I think the Gresford Colliery disaster occurred while I was in Miss Rowbottom's class. A local councillor, Alf Fairbanks, organised a raffle in Brigg to help the families of the dead miners. Somehow, at the age of nine, I was roped in to sell tickets from door to door and as a result my brother Ken and I were given the job of drawing the winning tickets. The draw took place in the front room of the Fairbanks’ little house in Garden Street. The details of the 1934 disaster had faded from my memory but just before writing this, quite by chance, I read that 266 miners were killed.
My next teacher was Miss Dobson who was quite young and left during my time in that class to get married. It seemed to be the rule then that female teachers had to leave if they married. It was in Miss Dobson's class that we were taught Rudyard Kipling's poem God of Our Fathers, a doleful dirge set to music and sung on Remembrance Sundays. No attempt was made to explain the meaning of the hymn; it was some time before I knew what was meant by "reeking tube and iron shard."

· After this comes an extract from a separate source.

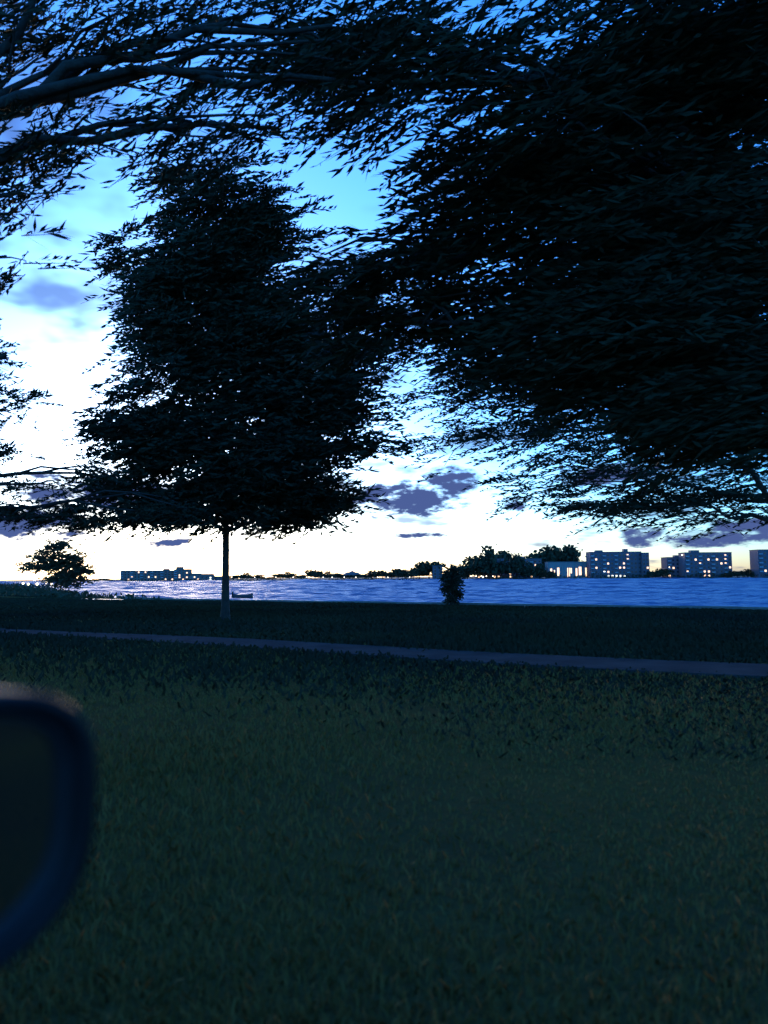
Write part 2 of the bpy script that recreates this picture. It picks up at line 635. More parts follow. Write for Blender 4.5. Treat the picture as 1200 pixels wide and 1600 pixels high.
def big_tree(name, label, base, fork_h, trunk_r, blobs, m, leaf=(0.2, 0.045), per=16, twig=1.1, group=None, lean=(0, 0), sub=3):
    """blobs in world space; everything is stored relative to the trunk's foot"""
    t = empty(name, base)
    b = Vector(base)
    bm = bmesh.new()
    fork = Vector((lean[0], lean[1], fork_h))
    pts = [Vector((0, 0, -0.3)), Vector((0, 0, 0.05)), Vector((lean[0] * .1, lean[1] * .1, 0.5)), Vector((lean[0] * 0.45, lean[1] * .45, fork_h * 0.55)), fork]
    tube(bm, pts, [trunk_r * 1.7, trunk_r * 1.35, trunk_r * 1.05, trunk_r * 0.92, trunk_r * 0.85], 10)
    top = max(c[2] for c, r, n in blobs)
    cx = sum(c[0] for c, r, n in blobs) / len(blobs) - b.x
    cy = sum(c[1] for c, r, n in blobs) / len(blobs) - b.y
    lead = Vector((fork.x * 0.5 + cx * 0.5, fork.y * 0.5 + cy * 0.5, max(fork_h + 1, (top - b.z) * 0.8)))
    lp = limb_points(fork, lead, 0, 6)
    tube(bm, lp, [trunk_r * (0.85 - 0.11 * i) for i in range(7)], 8)
    rel = []
    for c, r, n in blobs:
        cc = Vector(c) - b
        # leave the leader a little below the clump
        best = min(range(len(lp) - 1), key=lambda i: (lp[i] - cc).length + max(0, lp[i].z - cc.z + 0.5) * 2)
        st = lp[best]
        ln = (cc - st).length
        rr = min(trunk_r * 0.5, 0.03 + ln * 0.012)
        q = limb_points(st, cc, ln * 0.06, 6)
        tube(bm, q, [rr * (1 - 0.12 * i) for i in range(7)], 6)
        for k in range(sub):
            dv = Vector((random.gauss(0, 1), random.gauss(0, 1), random.gauss(0, 1))).normalized()
            e = cc + Vector((dv.x * r[0], dv.y * r[1], dv.z * r[2])) * 0.75
            q2 = limb_points(q[random.choice((3, 4, 5))], e, 0.05 * ln, 4)
            tube(bm, q2, [rr * 0.45 * (1 - 0.18 * i) for i in range(5)], 5)
        rel.append((tuple(cc), r, n))
    link('trunk', bm_mesh('trunk', bm), m_bark, t, smooth=True)
    v, q = sprays(rel, leaf[0], leaf[1], per, twig)
    link('crown', fast_mesh('crown', v, q), m, t)
    tag(t, label, 'tree', group)
    return t


def B(px, py, depth, wpx, hpx, n, rd=None):
    """a foliage clump centred on a pixel at a depth, half sizes in pixels"""
    c = P(px, py, depth)
    k = depth / FPX
    rx, rz = wpx * k, hpx * k
    return (tuple(c), (rx, rd if rd else (rx + rz) * 0.5, rz), n)


G_NEAR = 'big trees on the grass between road and water'
# the tall dense tree left of the middle
dA = 26
pA = P(352, 950, dA)
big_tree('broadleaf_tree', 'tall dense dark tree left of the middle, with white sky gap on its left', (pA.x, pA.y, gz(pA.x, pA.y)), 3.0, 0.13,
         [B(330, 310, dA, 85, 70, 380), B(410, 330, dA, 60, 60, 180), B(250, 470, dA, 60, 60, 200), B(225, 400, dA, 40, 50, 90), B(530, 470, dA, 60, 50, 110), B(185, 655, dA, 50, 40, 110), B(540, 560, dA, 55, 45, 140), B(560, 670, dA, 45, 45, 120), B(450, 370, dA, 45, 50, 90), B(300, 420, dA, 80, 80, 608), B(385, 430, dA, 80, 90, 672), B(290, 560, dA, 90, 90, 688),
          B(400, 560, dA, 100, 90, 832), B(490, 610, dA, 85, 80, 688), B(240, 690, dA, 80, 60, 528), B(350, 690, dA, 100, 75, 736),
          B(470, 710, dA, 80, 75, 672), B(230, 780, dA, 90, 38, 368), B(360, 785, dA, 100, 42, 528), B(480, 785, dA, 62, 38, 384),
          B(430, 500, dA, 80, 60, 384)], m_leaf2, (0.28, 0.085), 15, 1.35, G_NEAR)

# great spreading tree on the right, its trunk outside the picture, canopy reaching over the view
dB = 12.0
pB = P(1380, 900, dB)
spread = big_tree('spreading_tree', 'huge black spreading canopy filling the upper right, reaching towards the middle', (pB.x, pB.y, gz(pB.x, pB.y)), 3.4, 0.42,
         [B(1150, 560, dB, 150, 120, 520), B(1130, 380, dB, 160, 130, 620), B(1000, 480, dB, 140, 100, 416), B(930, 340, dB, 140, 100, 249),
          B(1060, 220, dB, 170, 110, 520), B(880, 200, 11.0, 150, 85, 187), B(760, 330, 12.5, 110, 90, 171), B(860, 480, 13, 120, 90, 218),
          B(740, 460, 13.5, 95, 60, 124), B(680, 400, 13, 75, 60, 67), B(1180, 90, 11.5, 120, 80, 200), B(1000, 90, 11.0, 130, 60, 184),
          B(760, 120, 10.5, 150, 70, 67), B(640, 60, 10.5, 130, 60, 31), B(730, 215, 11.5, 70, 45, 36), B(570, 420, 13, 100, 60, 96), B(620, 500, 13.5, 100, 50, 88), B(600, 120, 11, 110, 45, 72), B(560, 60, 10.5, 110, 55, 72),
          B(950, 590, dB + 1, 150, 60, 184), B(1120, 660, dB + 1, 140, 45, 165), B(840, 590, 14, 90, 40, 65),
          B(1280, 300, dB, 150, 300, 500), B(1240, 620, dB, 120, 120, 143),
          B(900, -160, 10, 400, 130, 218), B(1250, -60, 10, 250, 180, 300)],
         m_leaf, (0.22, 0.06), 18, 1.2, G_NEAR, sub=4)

# the tree beyond it, on the right, with sky showing through its lower branches
dF = 30
pF = P(1235, 950, dF)
big_tree('shade_tree', 'farther tree at right whose low ragged branches let sky show through', (pF.x, pF.y, gz(pF.x, pF.y)), 3.3, 0.16,
         [B(620, 545, dF, 80, 40, 66), B(720, 600, dF, 90, 50, 108), B(700, 690, dF, 42, 60, 54), B(770, 560, dF, 90, 60, 156), B(800, 690, dF, 100, 45, 114),
          B(900, 700, dF, 110, 55, 162), B(1010, 720, dF, 110, 60, 198), B(1120, 720, dF, 110, 60, 198), B(850, 770, dF, 80, 26, 57),
          B(970, 790, dF, 110, 34, 114), B(1080, 800, dF, 100, 38, 126), B(1180, 790, dF, 90, 42, 114), B(1000, 640, dF, 140, 70, 216),
          B(1150, 640, dF, 120, 70, 198), B(870, 630, dF, 100, 50, 150), B(590, 480, dF, 90, 40, 36)], m_leaf2, (0.24, 0.075), 14, 1.3, G_NEAR)

# sparse canopy overhead, top left
dC = 9.5
pC = P(-330, 900, dC)
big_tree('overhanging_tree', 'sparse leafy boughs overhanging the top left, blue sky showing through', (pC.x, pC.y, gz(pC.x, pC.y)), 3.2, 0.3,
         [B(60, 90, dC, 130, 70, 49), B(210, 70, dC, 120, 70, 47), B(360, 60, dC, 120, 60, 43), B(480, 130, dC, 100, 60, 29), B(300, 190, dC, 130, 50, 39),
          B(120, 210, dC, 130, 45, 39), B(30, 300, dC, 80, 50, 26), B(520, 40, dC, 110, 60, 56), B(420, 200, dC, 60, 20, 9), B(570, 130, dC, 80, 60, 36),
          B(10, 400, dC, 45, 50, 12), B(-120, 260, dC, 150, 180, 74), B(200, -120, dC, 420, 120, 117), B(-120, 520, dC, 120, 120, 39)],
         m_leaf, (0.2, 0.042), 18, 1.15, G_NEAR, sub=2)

# tree at the left edge
dD = 24
pD = P(-140, 950, dD)
big_tree('shade_tree', 'tree at the left edge with thin low boughs hanging over the bright sky', (pD.x, pD.y, gz(pD.x, pD.y)), 2.9, 0.2,
         [B(-10, 560, dD, 55, 40, 90), B(5, 640, dD, 65, 40, 120), B(-10, 720, dD, 60, 26, 70), B(40, 795, dD, 80, 18, 80), B(140, 806, dD, 80, 18, 90),
          B(250, 800, dD, 90, 22, 110), B(90, 760, dD, 70, 14, 30), B(-120, 620, dD, 110, 130, 320), B(-150, 420, dD, 120, 120, 280), B(170, 745, dD, 50, 16, 24)],
         m_leaf2, (0.22, 0.065), 14, 1.1, G_NEAR)

# copies of the spreading tree out of view, added for shade and a dark mirror
for k, (s_, n_, rz, sc_, lab) in enumerate(((-11.5, 7.5, 2.4, 0.9, 'tree added behind the car on the water side, to darken mirror and ground'), (-4, -13, 0.6, 1.15, 'unseen tree added across the road from the car to block sky light'),
                                  (9, -14, 4.0, 1.1, 'unseen tree added across the road, ahead of the car, to block sky light'), (-19, -13, 5.2, 1.15, 'unseen tree added across the road, behind the car, to block sky light'))):
    q = D * s_ + NN * n_
    r = spread.copy()
    C.objects.link(r)
    r.location = (q.x, q.y, 0)
    r.rotation_euler = (0, 0, rz)
    r.scale = (sc_,) * 3
    r['label'] = lab
    r['group'] = 'out-of-view trees added for shade'
    for ch in list(spread.children):
        c_ = ch.copy()
        C.objects.link(c_)
        c_.parent = r

# small tree on the point, far left
dE = 125
pE = P(95, 915, dE)
big_tree('small_tree', 'small ragged tree on the low point at far left, lit red from behind', (pE.x, pE.y, gz(pE.x, pE.y)), 2.0, 0.16,
         [B(95, 866, dE, 40, 20, 330), B(68, 882, dE, 34, 15, 230), B(122, 886, dE, 28, 16, 230), B(108, 905, dE, 42, 10, 260)], m_farleaf, (0.55, 0.22), 12, 1.8)

# the dark shrub at the water's edge
pS = P(705, 958, 66)
s_base = Vector((pS.x, pS.y - 1.6, gz(pS.x, pS.y - 1.6)))
t = empty('shrub', s_base)
t.scale = (1.05, 1.05, 1.15)
bm = bmesh.new()
for k in range(6):
    a = k * 1.05
    tube(bm, limb_points((0.06 * math.cos(a), 0.06 * math.sin(a), -0.15), (0.5 * math.cos(a), 0.5 * math.sin(a), 1.9 + 0.3 * (k % 3)), 0.1, 5), [0.045, 0.04, 0.035, 0.03, 0.02, 0.012], 6)
link('stem', bm_mesh('stem', bm), m_bark, t, True)
v, q = sprays([((0, 0, 1.7), (0.8, 0.8, 0.9), 420), ((0.1, 0.1, 0.9), (0.6, 0.6, 0.6), 200), ((-0.1, 0, 2.4), (0.5, 0.5, 0.5), 120)], 0.2, 0.07, 12, 0.4, sweep=0.5)
link('foliage', fast_mesh('foliage', v, q), m_leaf2, t)
tag(t, 'dark rounded shrub standing alone at the edge of the water', 'shrub')


# ------------------------------------------------------------------ far trees
def far_crown(seed, squash=1.0):
    g = np.random.default_rng(seed)
    n = 1100
    k = 9
    cl = unit(g.normal(size=(k, 3))) * g.uniform(0.25, 0.75, (k, 1))
    c = cl[g.integers(0, k, n)] + g.normal(size=(n, 3)) * 0.2
    c[:, 2] = np.abs(c[:, 2] + 0.35) - 0.35
    c = c * np.array([[1, 1, squash]])
    d1 = unit(g.normal(size=(n, 3)))
    d2 = unit(np.cross(d1, g.normal(size=(n, 3))))
    s1 = g.uniform(0.06, 0.15, (n, 1))
    v = np.stack([c - d1 * s1, c + d2 * s1 * .7, c + d1 * s1, c - d2 * s1 * .7], 1).reshape(-1, 3)
    v[:, 2] += 0.62
    return fast_mesh('crown', v, np.arange(len(v)).reshape(-1, 4))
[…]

Miss Dobson's replacement was Miss Ivy Sumpter who lived with her parents quite close to us in Princes Street. She was very young and it seems probable that we were her first pupils after she completed her teacher training.

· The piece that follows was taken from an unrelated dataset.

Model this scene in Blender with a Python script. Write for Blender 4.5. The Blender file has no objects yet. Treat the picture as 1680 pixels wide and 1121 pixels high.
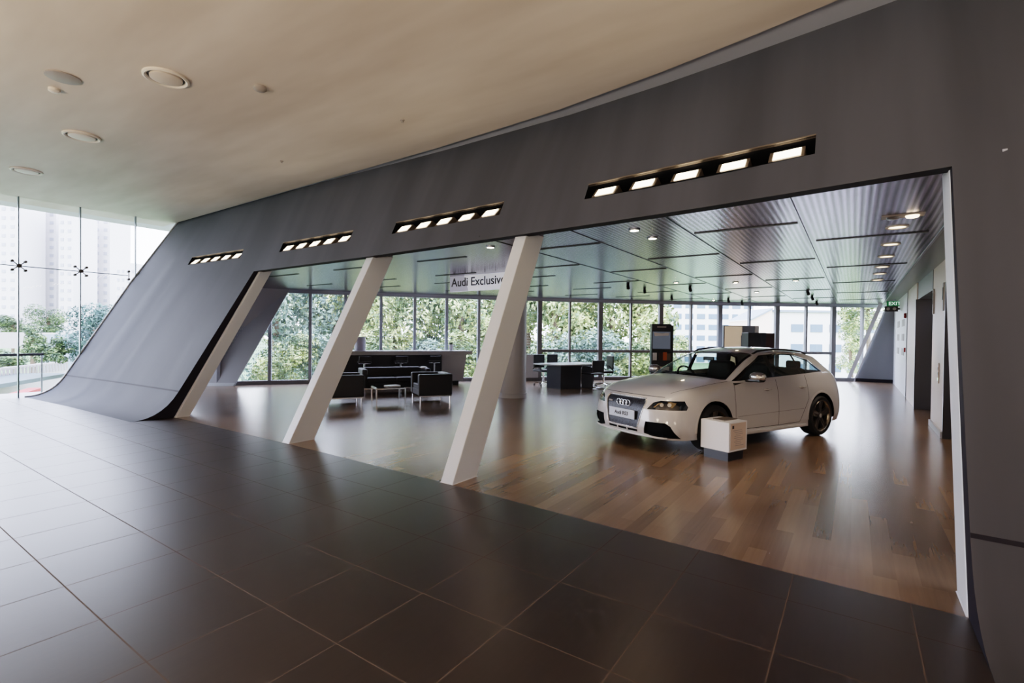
import bpy, bmesh, math, random
from mathutils import Vector, Matrix
from mathutils.bvhtree import BVHTree
random.seed(7)
C = bpy.context.scene.collection
PI = math.pi
# ------------------------------------------------------------------ camera constants (metres; x along the leaning wall, y into the showroom)
F_PX, YAW, PITCH, ROLL, EYE = 820.352, 0.60101, 0.01199, 0.01196, 1.547

def cam_basis():
    F0 = Vector((-math.sin(YAW), math.cos(YAW), 0)); R0 = Vector((math.cos(YAW), math.sin(YAW), 0)); Z = Vector((0, 0, 1))
    F = F0*math.cos(PITCH) - Z*math.sin(PITCH); U = Z*math.cos(PITCH) + F0*math.sin(PITCH)
    return R0*math.cos(ROLL) + U*math.sin(ROLL), U*math.cos(ROLL) - R0*math.sin(ROLL), F
RV, UV, FV = cam_basis()

def lerp_tab(tab, x):
    if x <= tab[0][0]: return tab[0][1]
    for (a, va), (b, vb) in zip(tab, tab[1:]):
        if x <= b: return va + (vb-va)*(x-a)/(b-a)
    return tab[-1][1]

# ------------------------------------------------------------------ materials
def lin(c): return tuple(((v/255)/12.92 if v/255 <= .04045 else ((v/255+.055)/1.055)**2.4) for v in c)
def mat(name, rgb=(128,128,128), rough=.5, metal=0, coat=0, emit=None, estr=0, spec=.5, sheen=0):
    m = bpy.data.materials.new(name); m.use_nodes = True
    b = m.node_tree.nodes['Principled BSDF']
    b.inputs['Base Color'].default_value = (*lin(rgb), 1); b.inputs['Roughness'].default_value = rough
    b.inputs['Metallic'].default_value = metal; b.inputs['Coat Weight'].default_value = coat
    b.inputs['Coat Roughness'].default_value = .04; b.inputs['Specular IOR Level'].default_value = spec
    if emit: b.inputs['Emission Color'].default_value = (*lin(emit), 1); b.inputs['Emission Strength'].default_value = estr
    m['b'] = 1
    return m
def N(m, t, **kw):
    n = m.node_tree.nodes.new(t)
    for k, v in kw.items(): setattr(n, k, v)
    return n
def L(m, a, b): m.node_tree.links.new(a, b)
def bsdf(m): return m.node_tree.nodes['Principled BSDF']
def coords(m, scale=(1,1,1), rot=(0,0,0), loc=(0,0,0), kind='Object'):
    t = N(m, 'ShaderNodeTexCoord'); mp = N(m, 'ShaderNodeMapping')
    mp.inputs['Scale'].default_value = scale; mp.inputs['Rotation'].default_value = rot; mp.inputs['Location'].default_value = loc
    L(m, t.outputs[kind], mp.inputs[0]); return mp.outputs[0]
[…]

It was about this time that a child was sent to look for me during afternoon playtime and to tell me to go to the Staff Room, where I found some of the teachers drinking tea. "Clifford" said one, "we think you should join the church choir". That was tantamount to a royal command so on the next choir practice evening I presented myself to Dr Rowbottom, the organist and choir master, for an audition. I was accepted as a probationer choir boy and soon afterwards my brother Ken joined too. There were so many choir boys at that time that we had to sit in a front pew, not in the choir stalls, and we did not wear surplice and cassock.
Then, one Sunday morning, Dr Rowbottom poked his head around the organ and beckoned us into the vestry where we were put into cassocks and surplices and, as the most junior choir-boys, led the choir from the vestry into the choir stalls.